À l'heure où j'écris ces lignes, le Canada n'a pas encore remporté de médaille aux Jeux de Pékin. À l'heure où vous lisez ces lignes, il se peut que la situation ait changé et qu'un filet d'or, d'argent ou de bronze coule enfin dans les veines de notre fierté nationale. Entre vous et moi, j'en doute, mais peu importe puisqu'en ce moment il semble que le monde entier soit ébloui par le Canada et intoxiqué par son hymne national.

En effet, en ce moment même, dans une rue à Calcutta, un chauffeur de taxi indien, caractériel et pressé, fredonne l'hymne national canadien en roulant à fond de train avec sa bagnole. Dans la même ville, un barbier, sans turban mais avec une grosse moustache, tapote les joues de son client en chantant lui aussi l'hymne canadien. Même chose pour un vieux pêcheur vietnamien au visage tout ratatiné qui chante en ramant dans sa barque pendant que dans un champ en Afrique, trois femmes portant pots et tapis sur leurs têtes et bébés en bandoulière en font autant. Sans oublier quelque part sur une route en Suède, ce grand-père qui traverse la campagne sur sa moto en chantant l'Ô Canada. Réalité? Non, publicité.

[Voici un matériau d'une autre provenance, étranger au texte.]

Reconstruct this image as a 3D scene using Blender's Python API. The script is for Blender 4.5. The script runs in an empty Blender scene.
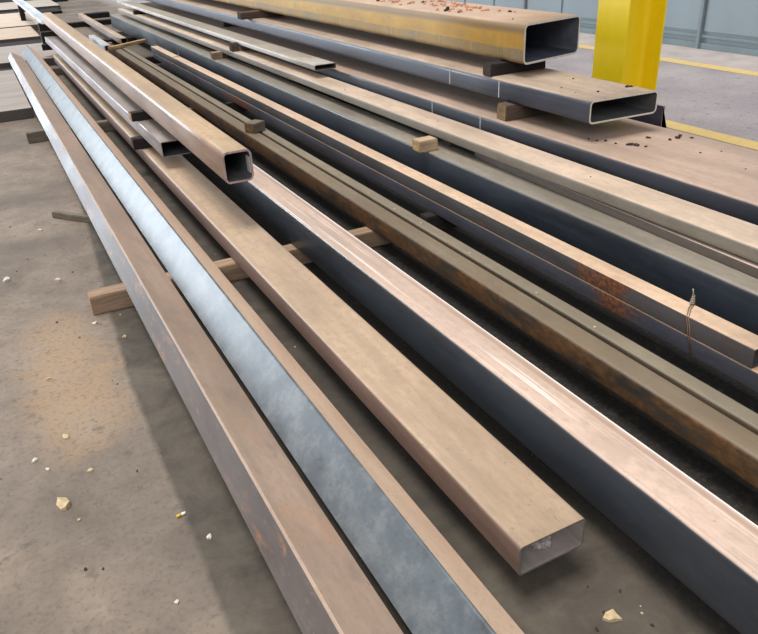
import bpy, bmesh, math, random
from mathutils import Vector, Matrix
random.seed(11)
scene = bpy.context.scene
col = scene.collection

# ---------------------------------------------------------------- tagging helpers
def tag(o, label=None, cat=None, group=None, kind=None):
    if label: o['label'] = label
    if cat: o['category'] = cat
    if group: o['group'] = group
    if kind: o['kind'] = kind
    return o

def link(name, bm, mats, parent=None, loc=None, smooth=False):
    me = bpy.data.meshes.new(name)
    bmesh.ops.recalc_face_normals(bm, faces=bm.faces[:]) if smooth == 'recalc' else None
    bm.to_mesh(me); bm.free()
    if not isinstance(mats, (list, tuple)): mats = [mats]
    for m in mats: me.materials.append(m)
    o = bpy.data.objects.new(name, me); col.objects.link(o)
    if parent: o.parent = parent
    if loc: o.location = loc
    return o

def copy_tree(o, parent=None):
    c = o.copy(); col.objects.link(c)
    if parent: c.parent = parent
    for ch in list(o.children):
        copy_tree(ch, c)
    return c

# ---------------------------------------------------------------- node helpers
class N:
    def __init__(self, name):
        self.m = bpy.data.materials.new(name); self.m.use_nodes = True
        self.t = self.m.node_tree; self.t.nodes.clear()
        self.out = self.t.nodes.new('ShaderNodeOutputMaterial')
        self.b = self.t.nodes.new('ShaderNodeBsdfPrincipled')
        self.t.links.new(self.b.outputs[0], self.out.inputs[0])
        self.tc = self.t.nodes.new('ShaderNodeTexCoord')
        self.geo = self.t.nodes.new('ShaderNodeNewGeometry')
    def l(self, a, b): self.t.links.new(a, b)
    def coord(self, scale=(1,1,1), obj=True, loc=(0,0,0)):
        mp = self.t.nodes.new('ShaderNodeMapping')
        mp.inputs['Scale'].default_value = scale; mp.inputs['Location'].default_value = loc
        self.l(self.tc.outputs['Object'] if obj else self.geo.outputs['Position'], mp.inputs[0])
        return mp.outputs[0]
    def noise(self, scale, detail=6, rough=.6, cs=(1,1,1), obj=True, loc=(0,0,0), dist=0):
        n = self.t.nodes.new('ShaderNodeTexNoise')
        n.inputs['Scale'].default_value = scale; n.inputs['Detail'].default_value = detail
        n.inputs['Roughness'].default_value = rough; n.inputs['Distortion'].default_value = dist
        self.l(self.coord(cs, obj, loc), n.inputs['Vector']); return n.outputs['Fac']
    def ramp(self, fac, stops, interp='LINEAR'):
        r = self.t.nodes.new('ShaderNodeValToRGB'); r.color_ramp.interpolation = interp
        e = r.color_ramp.elements
        while len(e) < len(stops): e.new(.5)
        for i, (p, c) in enumerate(stops):
            e[i].position = p
            if not isinstance(c, (tuple, list)): c = (c, c, c)
            e[i].color = (*c, 1)
        self.l(fac, r.inputs[0]); return r.outputs[0]
    def mix(self, fac, a, b, mode='MIX'):
        x = self.t.nodes.new('ShaderNodeMix'); x.data_type = 'RGBA'; x.blend_type = mode
        for s, v in ((x.inputs[0], fac), (x.inputs[6], a), (x.inputs[7], b)):
            if hasattr(v, 'links'): self.l(v, s)
            elif isinstance(v, (tuple, list)): s.default_value = (*v, 1)
            else: s.default_value = v
        return x.outputs[2]
    def math(self, op, a, b=0.0, clamp=False):
        x = self.t.nodes.new('ShaderNodeMath'); x.operation = op; x.use_clamp = clamp
        for s, v in ((x.inputs[0], a), (x.inputs[1], b)):
            if hasattr(v, 'links'): self.l(v, s)
            else: s.default_value = v
        return x.outputs[0]
    def sep(self, v):
        x = self.t.nodes.new('ShaderNodeSeparateXYZ'); self.l(v, x.inputs[0]); return x.outputs
    def bump(self, h, strength=.3, dist=.01):
        x = self.t.nodes.new('ShaderNodeBump'); x.inputs['Strength'].default_value = strength
        x.inputs['Distance'].default_value = dist; self.l(h, x.inputs['Height'])
        self.l(x.outputs[0], self.b.inputs['Normal'])

def S(r, g=None, b=None):          # sRGB 0-255 -> linear
    if g is None: g = b = r
    return tuple(((c/255)/12.92 if c/255 <= .04045 else ((c/255+.055)/1.055)**2.4) for c in (r, g, b))
def sc(c, k): return tuple(min(1, x*k) for x in c)

def steel(name, top, side, rust=0.0, rustc=S(125,72,35), rough=.5, far=None, metal=0.0, lit=None, seed=0, spec=.5, dustlo=.45):
    """dusty on whatever faces up, bare mill scale on whatever faces sideways"""
    n = N(name)
    nz = n.sep(n.geo.outputs['Normal'])[2]
    streak = n.noise(1, 5, .6, (30, .8, 30), loc=(seed, 0, 0))
    patch = n.noise(2.2, 8, .65, (2, .5, 2), loc=(seed*3, 1, 0))
    fine = n.noise(45, 4, .7, (1, .5, 1), loc=(seed, 0, 2))
    blot = n.noise(7, 8, .7, (1, .6, 1), loc=(0, seed, 0))
    t1 = n.mix(n.ramp(patch, [(.35, 0), (.65, 1)]), sc(top, .80), sc(top, 1.14))
    t1 = n.mix(n.ramp(streak, [(.48, 0), (.68, .4)]), t1, sc(top, .66))
    t1 = n.mix(n.ramp(fine, [(.48, 0), (.70, .55)]), t1, sc(top, .68))
    t1 = n.mix(n.ramp(blot, [(.52, 0), (.62, .5)]), t1, sc(top, .74))
    spk = n.noise(90, 3, .6, (1, .6, 1), loc=(seed, 9, 0))
    t1 = n.mix(n.ramp(spk, [(.66, 0), (.72, .6)]), t1, sc(top, .45))
    t1 = n.mix(n.ramp(spk, [(.27, .5), (.33, 0)]), t1, sc(top, 1.25))
    s1 = n.mix(n.ramp(patch, [(.35, 0), (.65, 1)]), sc(side, .72), sc(side, 1.3))
    s1 = n.mix(n.ramp(streak, [(.52, 0), (.7, .4)]), s1, sc(side, 1.6))
    s1 = n.mix(n.ramp(fine, [(.56, 0), (.72, .5)]), s1, sc(side, 1.6))
    s1 = n.mix(n.ramp(spk, [(.68, 0), (.74, .5)]), s1, sc(side, 2.2))
    if rust > 0:
        rn = n.noise(5, 9, .72, (2, .7, 2.5), loc=(seed, 5, 0))
        lo = .72-.35*rust
        rc = n.mix(n.ramp(fine, [(.35, 0), (.7, 1)]), sc(rustc, .55), sc(rustc, 1.25))
        rf = n.ramp(rn, [(lo, 0), (lo+.14, .9)])
        s1 = n.mix(rf, s1, rc)
        t1 = n.mix(n.math('MULTIPLY', rf, .25*min(1, rust*1.5)), t1, rc)
    f = n.math('ADD', nz, n.math('MULTIPLY', n.math('SUBTRACT', blot, .5), .35))
    f = n.ramp(f, [(dustlo, 0), (min(.98, dustlo+.3), 1)])
    n.l(n.mix(f, s1, t1), n.b.inputs['Base Color'])
    n.l(n.ramp(patch, [(.3, rough-.1), (.7, min(1, rough+.15))]), n.b.inputs['Roughness'])
    n.b.inputs['Metallic'].default_value = metal
    n.b.inputs['Specular IOR Level'].default_value = spec
    n.bump(n.math('ADD', n.math('MULTIPLY', blot, .6), fine), .25, .0015)
    return n.m

def plain(name, c, rough=.6, var=.2, scale=20, metal=0, bump=.1, c2=None, cs=(1,1,1), spec=.4):
    n = N(name); f = n.noise(scale, 6, .65, cs)
    n.l(n.mix(n.ramp(f, [(.3, 0), (.7, 1)]), sc(c, 1-var), c2 if c2 else sc(c, 1+var)), n.b.inputs['Base Color'])
    n.b.inputs['Roughness'].default_value = rough; n.b.inputs['Metallic'].default_value = metal
    n.b.inputs['Specular IOR Level'].default_value = spec
    if bump: n.bump(f, bump, .004)
    return n.m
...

Les cinq scènes que je viens d'évoquer font partie d'une mystérieuse campagne publicitaire, qui a été lancée sur les ondes de Radio-Canada et de CBC il y a une semaine. Mystérieuse parce que ces publicités qui nous encouragent à partager notre fierté ne portent aucune signature, ou du moins n'en portaient aucune jusqu'à vendredi.

Hier, en effet, nous avons enfin découvert quelle marque se cachait derrière ces publicités. Détrompez-vous, il ne s'agit ni de Patrimoine Canada ni du gouvernement du Canada ni même de la succession Calixa-Lavallée. Il s'agit de Bombardier, une entreprise qui, selon la pub, fabrique des trains, des avions et... de la fierté à partager.

Dans cette nouvelle pub censée expliquer pourquoi tous ces étrangers chantaient l'Ô Canada, des villageois africains sont réunis devant une petite télé en noir et blanc. Subitement les premiers accords de l'Ô Canada s'élèvent sur le visage d'un athlète canadien, aussi victorieux qu'il est fictif. Un vieil Africain monte alors le son de la télé. J'aime bien cette musique. Elle est entraînante, lance-t-il à ses amis villageois qui éclatent de rire.

Pour être tout à fait franche, je n'ai pas compris à quoi rimait cette nouvelle pub ni toutes celles qui l'ont précédée. Pas compris pourquoi en pleine fièvre olympique, un chauffeur de taxi indien, vivant et travaillant en Inde, se mettrait subitement à chanter l'hymne national d'un autre pays que le sien. Pourquoi diable ce monsieur voudrait-il partager notre fierté gonflée aux stéroïdes alors que son propre pays a déjà au moins une médaille de plus que nous? Et que dire de ces Africaines! Pourquoi voudraient-elles chanter le Ô Canada quand elles pourraient chanter l'hymne national du Togo, petit pays africain mille fois moins nanti que le Canada et qui pourtant est déjà riche d'une médaille d'argent et d'une autre de bronze.

Le Canada veut partager quelle fierté au juste? Celle d'être battu par la Hongrie, l'Inde et le Togo?

Chez l'agence Taxi, qui a conçu la campagne pour Bombardier, on m'a expliqué que ces publicités illustraient la fierté déclenchée par les performances canadiennes sur la scène internationale. Je veux bien, mais pourquoi un chauffeur de taxi indien serait-il fier de nos performances? Et pourquoi fredonnerait-il un hymne national qui n'a pas encore eu le loisir d'être joué une seule fois à Pékin?

La porte-parole de Taxi m'a assuré que ce n'était pas grave si le Canada n'avait remporté aucune médaille jusqu'à maintenant. Ce qui compte selon elle, c'est que nos athlètes aient réussi à se rendre à Pékin pour se mesurer à l'élite athlétique mondiale. C'est de leur participation qu'il faut être fier. Pas de leur victoire. En entendant ses mots, j'ai pensé à tous ces athlètes canadiens et québécois qui, toute la semaine, ont pleuré des larmes amères devant les podiums qui se dérobaient sous leurs pieds. Ces athlètes-là étaient peut-être contents de participer aux Jeux de Pékin, mais ce qu'ils voulaient avant tout et à tout prix, c'est gagner. Point.

Un jour, d'ici la fin des Jeux, j'ose croire que l'hymne national canadien résonnera enfin à Pékin. En attendant, vendons des avions et des trains, mais cessons de fabriquer une fausse fierté que personne n'a envie de partager.